14Que donc Montaigne-et-Descartes, comme tout exercice de parallèle, stimule la pensée, nul ne le niera. Cet acte d’inventaire se mène sous l’égide de la balance. Figure de pensée, la comparaison constitue une attitude heuristique. En fait, la notion même de généalogie embarrasse plus qu’elle ne facilite la tâche. Les enquêtes intertextuelles, qui s’avèrent non probantes, échouent à rendre probante l’affirmation d’une relation historique, c’est‑à‑dire une lecture de Montaigne par Descartes. Avec pour résultat fréquent la violence herméneutique et le cliché philologico-historique résultant du présupposé de filiation et débouchant sur la figure d’une entité close sur elle‑même. C’est ainsi que doit se déconstruire le parallélisme citationnel mis en exergue de ce numéro : la phrase extraite des Essais (« Ce n’est pas grand merveille si mon livre suit la fortune des autres livres ») semble orientée vers l’avenir tandis que celle de Descartes (« La lecture des bons livres est comme une conversation avec les plus honnestes gens des siecles passez... ») l’est vers le passé — les Essais à l’horizon du Discours de la méthode et celui‑ci dans le legs de ceux‑là. En réalité, dans le passage des Essais, Montaigne, soucieux de sa mémoire défaillante, déplore l’oubli auquel il voit son livre condamné. Incompatibilité des propos. La question philologique, posée dans toute son ampleur, invite donc la critique du cartésianisme à faire de même, oublier les Essais comme source de légitimitation humaniste à l’auteur des Méditations et des Principes de la philosophie, abolir le récit des origines, voire une quasi-gémellité intellectuelle chez les partisans les plus fervents de la visée généalogique. Inversement, les montaignistes, mais cela leur sera moins pénible, se passent de la prétendue descendance cartésienne pour prendre la mesure de la postérité de l’auteur des Essais.

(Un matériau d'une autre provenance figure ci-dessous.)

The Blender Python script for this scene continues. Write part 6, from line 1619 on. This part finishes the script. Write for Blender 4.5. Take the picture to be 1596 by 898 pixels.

15En somme, habituons‑nous à l’idée que Montaigne n’est pas le précurseur de Descartes et que Descartes n’est pas le fils de Montaigne ; à disjoindre plutôt qu’à conjoindre, non pas dans le but de reproduire les figures d’antithèse que la tradition, avec Koyré et Brunschvicg notamment, s’est élaborées mais afin de mieux mettre au jour la grande complexité des relais et le foisonnement des lignes de fracture qui dessinent le paysage entre automne de la Renaissance et aube des Lumières beaucoup moins linéaire et homogène que le programme à deux termes ne le laisse penser.